By: Eric Rassbach, Deputy General Counsel, The Becket Fund for Religious Liberty

If President Roosevelt was right that the only thing we have to fear is fear itself, then religious people have a lot to fear these days. Many of the restrictions and increasingly vicious attacks on people of different religious traditions–especially minority faiths–are motivated by deep fears of the unknown and unfamiliar. In this way the suppression of religious identity and ideas in public life creates a danger for the polity–without the ability to discuss beliefs in public, fear of the differently-believing grows silently, only to explode later in times of political instability. One sees this dynamic over and over again in societies that attempt to pretend away religious differences, from the war in Bosnia to the civil war in Syria today. Both of those wars arose in societies where public expression of religious identity had long been suppressed, yet in the end it turned out that religion, and religious liberty, really did matter.

As we have already noted elsewhere, one facet of this fear is rooted in demographics. Those in power or majorities often fear relative demographic growth of those with different religious beliefs. For example, government officials in Burma recently adopted a “two-child policy” that would apply only to Muslims. This even though Muslims are a tiny minority (approx. 4%) of the Burmese population. This population limitation targeting a specific religious minority is a textbook example of demographic panic, as exemplified by this statement from a government official: “This is the best way to control the population explosion which is a threat to our national identity. If no measure is taken to control the population, there is a danger of losing our own identity.”

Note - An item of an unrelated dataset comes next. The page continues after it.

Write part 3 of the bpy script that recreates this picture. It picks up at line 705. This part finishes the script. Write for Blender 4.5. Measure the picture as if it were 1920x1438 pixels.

Similar feelings of fear and loathing towards the religious were recently published in, of all places, The Forward. The author, Jay Michaelson, focused on the demographic trends, saying, “Call them what you will – ultra-Orthodox Jews, ‘fervently Orthodox’ Jews, Haredim, black hats. They will soon become the majority of affiliated Jews in the metropolitan New York area, and the religious majority in Israel. The results will be catastrophic. … [P]retty soon, the hierarchy will overwhelm us. Demographers tell us that 49% of New York’s Jewish children are Haredi (either Hasidic or ‘yeshivish’). Especially in light of non-Orthodox disaffiliation, New York Jewry, within a generation, will be fundamentalist, poor, uneducated and reactionary.” This kind of attacking language is specifically designed to incite demographic panic among non-Orthodox Jews and others, and thus create support for government measures to suppress a certain disfavored religious group.

Aside from its crude and inaccurate description of the Orthodox, this kind of rhetoric and the solutions it offers are self-defeating. Government suppression of religious identity here or in Burma will not make religious identity go away; it will simply drive religious expression underground, and increase the likelihood of an explosion of interreligious strife. The far better course is to publicly respect and honor religious differences among people, not because we seek to approve any one set of religious beliefs or all religions generally, but because because we respect and honor the inherent dignity of each person and therefore the beliefs she holds.